A Ru-bda Complex with a Dangling Carboxylate Group: Synthesis and Electrochemical Properties

Abolfazl Ghaderian; Jan Holub; Jordi Benet-Buchholz; Antoni Llobet; Carolina Gimbert-Suriñach

doi:10.1021/acs.inorgchem.9b03595

A Ru-bda Complex with a Dangling Carboxylate Group: Synthesis and Electrochemical Properties

Inorg Chem. 2020 Apr 6;59(7):4443-4452. doi: 10.1021/acs.inorgchem.9b03595. Epub 2020 Mar 10.

Authors

Abolfazl Ghaderian^{1

2}, Jan Holub¹, Jordi Benet-Buchholz¹, Antoni Llobet^{1

3}, Carolina Gimbert-Suriñach¹

Affiliations

¹ Institute of Chemical Research of Catalonia (ICIQ), Barcelona Institute of Science and Technology, Av.
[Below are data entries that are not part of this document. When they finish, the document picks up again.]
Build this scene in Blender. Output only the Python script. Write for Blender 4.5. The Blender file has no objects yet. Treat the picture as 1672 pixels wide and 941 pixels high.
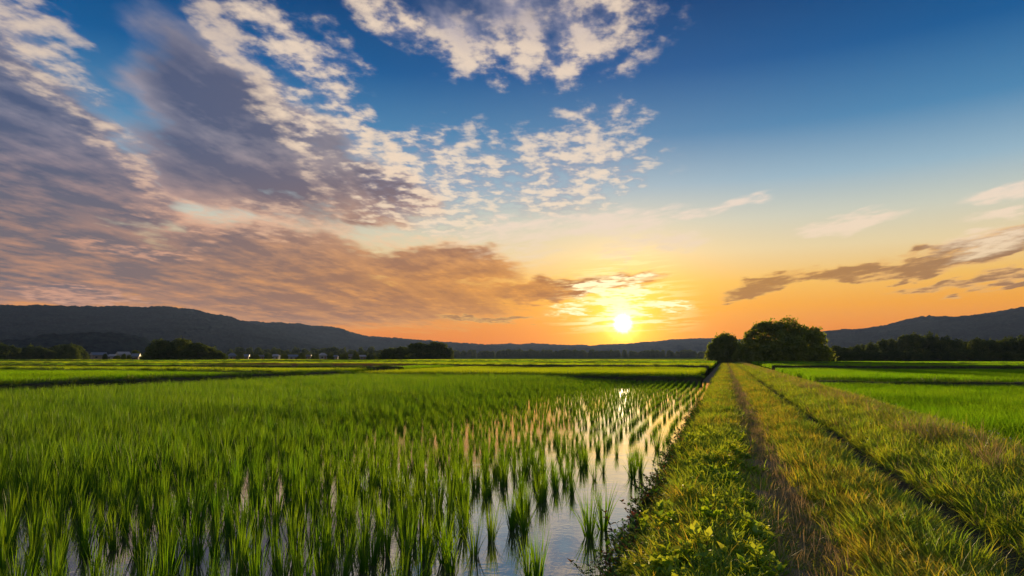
import bpy, bmesh, math, random
import numpy as np
from mathutils import Vector, Matrix, Euler

S = bpy.context.scene
COL = S.collection
R = math.radians

# ------------------------------------------------------------------ camera
PW, PH = 1672.0, 941.0
FPX = 1115.0
HOR = 583.0
PITCH = math.atan((HOR - PH / 2) / FPX)
YAW = math.radians(17.25)
CAM_H = 1.5
cam_d = bpy.data.cameras.new('camera')
cam_d.sensor_width = 36.0
cam_d.lens = 36.0 * FPX / PW
cam_d.clip_start = 0.05
cam_d.clip_end = 30000
cam = bpy.data.objects.new('camera', cam_d)
COL.objects.link(cam)
cam.location = (0, 0, CAM_H)
cam.rotation_euler = Euler((math.pi / 2 + PITCH, 0, YAW), 'XYZ')
S.camera = cam
CR = cam.rotation_euler.to_matrix()

def ray(u, v):
    """direction in the place for a spot measured on the photograph"""
    d = CR @ Vector(((u - PW / 2) / FPX, (PH / 2 - v) / FPX, -1.0))
    return d.normalized()

def ground_at(u, v, z=0.0):
    d = ray(u, v)
    t = (z - CAM_H) / d.z
    return d.x * t, d.y * t

def azel(u, v):
    d = ray(u, v)
    return math.degrees(math.atan2(d.x, d.y)), math.degrees(math.asin(d.z))

# ------------------------------------------------------------------ view / render
S.view_settings.view_transform = 'Standard'
S.view_settings.look = 'None'
S.view_settings.exposure = 0.6
S.view_settings.gamma = 1.0
S.view_settings.use_curve_mapping = False
S.render.engine = 'CYCLES'
cy = S.cycles
cy.use_denoising = True
try:
    cy.denoiser = 'OPENIMAGEDENOISE'
    cy.denoising_input_passes = 'RGB_ALBEDO_NORMAL'
    cy.denoising_prefilter = 'ACCURATE'
except Exception:
    pass
cy.max_bounces = 6
cy.diffuse_bounces = 2
cy.glossy_bounces = 3
cy.transmission_bounces = 3
cy.transparent_max_bounces = 4
cy.volume_bounces = 0
cy.caustics_reflective = False
cy.caustics_refractive = False
cy.sample_clamp_indirect = 4.0
cy.sample_clamp_direct = 3.0
cy.use_light_tree = False

# ------------------------------------------------------------------ node expression helper
class Nd:
    """arithmetic on node sockets"""
    nt = None
    def __init__(s, sock): s.s = sock
    def _b(a, op, b, rev=False):
        return mth(op, b, a) if rev else mth(op, a, b)
    def __add__(a, b): return a._b('ADD', b)
    def __radd__(a, b): return a._b('ADD', b)
    def __sub__(a, b): return a._b('SUBTRACT', b)
    def __rsub__(a, b): return a._b('SUBTRACT', b, True)
    def __mul__(a, b): return a._b('MULTIPLY', b)
    def __rmul__(a, b): return a._b('MULTIPLY', b)
    def __truediv__(a, b): return a._b('DIVIDE', b)
    def __rtruediv__(a, b): return a._b('DIVIDE', b, True)

def setin(inp, v):
    if isinstance(v, Nd): Nd.nt.links.new(v.s, inp)
    elif isinstance(v, bpy.types.NodeSocket): Nd.nt.links.new(v, inp)
    else:
        if isinstance(v, (tuple, list)) and len(v) == 3 and inp.type == 'RGBA': v = (*v, 1)
        inp.default_value = v

def mth(op, a, b=None, c=None, clamp=False):
    n = Nd.nt.nodes.new('ShaderNodeMath'); n.operation = op
    setin(n.inputs[0], a)
    if b is not None: setin(n.inputs[1], b)
    if c is not None: setin(n.inputs[2], c)
    r = Nd(n.outputs[0])
    if clamp: r = mth('MINIMUM', mth('MAXIMUM', r, 0.0), 1.0)
    return r

def vm(op, a, b=None, out=0):
    n = Nd.nt.nodes.new('ShaderNodeVectorMath'); n.operation = op
    setin(n.inputs[0], a)
    if b is not None:
        setin(n.inputs['Scale'] if op == 'SCALE' else n.inputs[1], b)
    return Nd(n.outputs[out])

def dot(a, b): return vm('DOT_PRODUCT', a, b, 'Value')
def comb(x, y, z=0.0):
    n = Nd.nt.nodes.new('ShaderNodeCombineXYZ')
    for i, q in enumerate((x, y, z)): setin(n.inputs[i], q)
    return Nd(n.outputs[0])
def sep(v):
    n = Nd.nt.nodes.new('ShaderNodeSeparateXYZ'); setin(n.inputs[0], v)
    return [Nd(o) for o in n.outputs]
def sstep(x, a, b, lo=0.0, hi=1.0, kind='SMOOTHSTEP'):
    n = Nd.nt.nodes.new('ShaderNodeMapRange'); n.interpolation_type = kind; n.clamp = kind == 'LINEAR'
    for i, q in enumerate((x, a, b, lo, hi)): setin(n.inputs[i], q)
    return Nd(n.outputs[0])
def noise(vec, scale, detail=4, rough=0.55, dist=0.0, out='Fac', dim='3D'):
    n = Nd.nt.nodes.new('ShaderNodeTexNoise'); n.noise_dimensions = dim
    setin(n.inputs['Vector'], vec); n.inputs['Scale'].default_value = scale
    n.inputs['Detail'].default_value = detail; n.inputs['Roughness'].default_value = rough
    n.inputs['Distortion'].default_value = dist
    return Nd(n.outputs[out])
def mixc(f, a, b, mode='MIX'):
    n = Nd.nt.nodes.new('ShaderNodeMix'); n.data_type = 'RGBA'; n.blend_type = mode; n.clamp_factor = True
    setin(n.inputs[0], f); setin(n.inputs[6], a); setin(n.inputs[7], b)
    return Nd(n.outputs[2])
def ramp(f, stops, interp='LINEAR'):
    n = Nd.nt.nodes.new('ShaderNodeValToRGB'); setin(n.inputs[0], f)
    cr = n.color_ramp; cr.interpolation = interp
    while len(cr.elements) < len(stops): cr.elements.new(0.5)
    for e, (p, c) in zip(cr.elements, stops):
        e.position = p
    for e, (p, c) in zip(cr.elements, stops):
        e.color = (*(hexl(c) if isinstance(c, str) else c), 1)
    return Nd(n.outputs[0])
def hexl(h):
    h = h.lstrip('#'); o = []
    for i in (0, 2, 4):
        c = int(h[i:i + 2], 16) / 255
        o.append(c / 12.92 if c <= 0.04045 else ((c + 0.055) / 1.055) ** 2.4)
    return tuple(o)

# ------------------------------------------------------------------ sun direction
SUN_AZ, SUN_EL = azel(1017, 529)
sd = ray(1017, 529)

# ------------------------------------------------------------------ world: sky with cloud layers
world = bpy.data.worlds.new('World'); S.world = world; world.use_nodes = True
wt = world.node_tree; wt.nodes.clear(); Nd.nt = wt
try:
    world.cycles.sampling_method = 'MANUAL'; world.cycles.sample_map_resolution = 512
except Exception: pass
tc = wt.nodes.new('ShaderNodeTexCoord')
D = vm('NORMALIZE', tc.outputs['Generated'])
dx, dy, dz = sep(D)
AZ = mth('ARCTAN2', dx, dy) * (180 / math.pi)
EL = mth('ARCSINE', dz) * (180 / math.pi)
sx, sy = math.sin(R(SUN_AZ)), math.cos(R(SUN_AZ))
zz = mth('MAXIMUM', dz, 0.0) + 0.07
along = (dx * sx + dy * sy) / zz
across = (dx * sy - dy * sx) / zz
Q = comb(along * 0.55, across, 0.0)                 # cloud deck, drawn out along the wind
# angle from the sun
ca = dot(D, tuple(sd))
TH = mth('ARCCOSINE', mth('MINIMUM', ca, 0.999999)) * (180 / math.pi)

# warped sky coordinates (degrees) so that cloud banks get natural edges
def n2(off, scale, detail, rough=0.58, dist=0.0, str_=(1.0, 1.0)):
    v = vm('ADD', vm('MULTIPLY', Q, (*str_, 1.0)), (*off, 0.0))
    return noise(v, scale, detail, rough, dist, dim='2D')
w1x, w1y = n2((0.3, 4.4), 1.2, 3), n2((9.1, 2.2), 1.2, 3)
w2x = n2((3.3, 8.4), 5.5, 2)
P0 = comb(AZ, EL, 1.0)
damp = sstep(EL, 0.0, 22.0, 0.35, 1.0, 'LINEAR')
WP = vm('ADD', P0, comb(((w1x - 0.5) * 8.0 + (w2x - 0.5) * 3.0) * damp, ((w1y - 0.5) * 5.5 + (w2x - 0.5) * 2.0) * damp))

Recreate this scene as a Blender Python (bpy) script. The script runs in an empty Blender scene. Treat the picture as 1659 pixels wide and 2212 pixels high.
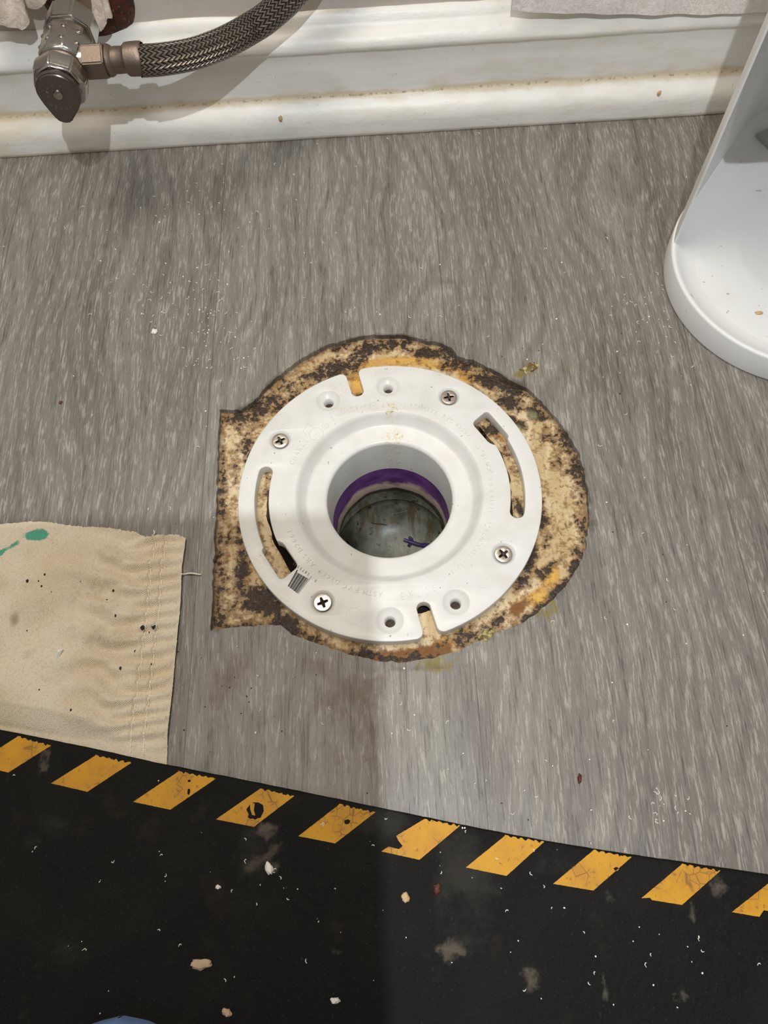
import bpy, bmesh, math, random
import numpy as np
from mathutils import Vector, Matrix, noise
from mathutils.geometry import delaunay_2d_cdt
random.seed(7)
S = 0.001                     # everything below is written in millimetres, origin at the flange centre
scn = bpy.context.scene
COL = scn.collection
# ------------------------------------------------------------------ camera
FPX, TILT, ROLL, YAW = 1600.0, 0.420255, 0.0996038, -0.05447715
CAM = Vector((6.19, -187.50, 395.95))
def cam_axes():
    cy, sy = math.cos(-YAW), math.sin(-YAW)
    def fl(v): return Vector((v[0]*cy - v[1]*sy, v[0]*sy + v[1]*cy, v[2]))
    r0, u0 = Vector((1, 0, 0)), Vector((0, math.cos(TILT), math.sin(TILT)))
    fwd = Vector((0, math.sin(TILT), -math.cos(TILT)))
    cr, sr = math.cos(ROLL), math.sin(ROLL)
    right = r0*cr - u0*sr
    up = r0*sr + u0*cr
    return fl(right), fl(up), fl(fwd)
RT, UP, FW = cam_axes()
def ray(px, py): return RT*((px-829.5)/FPX) + UP*(-(py-1106)/FPX) + FW
def at(px, py, z=0.0):                    # point of the photograph on the horizontal plane at height z (mm)
    d = ray(px, py); return CAM + d*((z-CAM.z)/d.z)
def aty(px, py, y):                       # the same on a plane parallel to the wall
    d = ray(px, py); return CAM + d*((y-CAM.y)/d.y)
cd = bpy.data.cameras.new('camera'); cam = bpy.data.objects.new('camera', cd); COL.objects.link(cam)
cd.sensor_fit = 'VERTICAL'; cd.sensor_height = 24.0; cd.sensor_width = 18.0; cd.lens = 24.0*FPX/2212
cd.clip_start = 0.005; cd.clip_end = 20
M = Matrix((RT, UP, -FW)).transposed().to_4x4(); M.translation = CAM*S; cam.matrix_world = M
scn.camera = cam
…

Països Catalans 16, 43007 Tarragona, Spain.
² Departament de Química Física i Inorgànica, Universitat Rovira i Virgili, Campus Sescelades, C/Marcel·lí Domingo, s/n, 43007 Tarragona, Spain.
³ Universitat Autònoma de Barcelona, Departament de Química, Cerdanyola del Vallès, 08193 Barcelona, Spain.

PMID: 32155060
DOI: 10.1021/acs.inorgchem.9b03595

Abstract

Ruthenium complexes containing the tetradentate 2,2'-bipyridine-6,6'-dicarboxylato (bda^2-) equatorial ligand and ortho-subsituted pyridines in the axial position have been prepared and characterized using spectroscopic, crystallographic and electrochemical techniques. Complexes [Ru(Hbda)(DMSO)(pyC)] (1) and [Ru(bda)(DMSO)(pyA)] (2) (where pyC is 2-pyridinecarboxylate, pyA is pyridine-2-ylmethanol and DMSO is dimethyl sulfoxide) have been isolated in moderate to high yields. The solid state structures of (1-H)^- and 2 reveal the strong chelate effect of the axial pyridine ligand that coordinates in a bidentate fashion leaving the bda^2- equatorial ligand coordinating in a tridentate mode. In solution, compound 2 shows a dynamic equilibrium between different coordination modes of the bda^2- and pyA ligands. This phenomenon does not occur for 1 because the carboxylate binds stronger than the labile alcohol in 2. Cyclic voltammetry analysis of 1 reveals a complex behavior with a pH-independent wave at E_1/2 = 1.12 V that is tentatively associated with the two-electron Ru^IV/II couple. In sharp contrast, complex 2 shows a pH-dependent one-electron wave at E_1/2 = 0.83 V (pH 1), assigned to the proton-coupled electron transfer process of the Ru^III/II couple and a pH-independent wave at E_1/2 = 1.06 V assigned to the Ru^IV/III couple. Compound 2 is used to prepare complex [Ru(bda)(pic)(pyA)] (4). This complex is air sensitive and converts to complex [Ru(bda)(pic)(pyE)] (5) (where pyE is methyl 2-pyridine carboxylate) in the presence of methanol. This oxidation also occurs by applying a positive potential to an aqueous solution of 4, producing the derivative [Ru(bda)(pic)(pyC)] (3). Cyclic voltammetry of 3 shows two pH-independent one-electron oxidation waves at E_1/2 = 0.64 V and E_1/2 = 1.0 V, corresponding to the Ru^III/II and Ru^IV/III couples, respectively. In addition, a water oxidation catalytic wave appears at E_onset ≈ 1.4 V. Foot-of-the-wave analysis of this catalytic wave based on a water nucleophilic attack accounts for a TOF_max = 0.63-0.74 s^-1.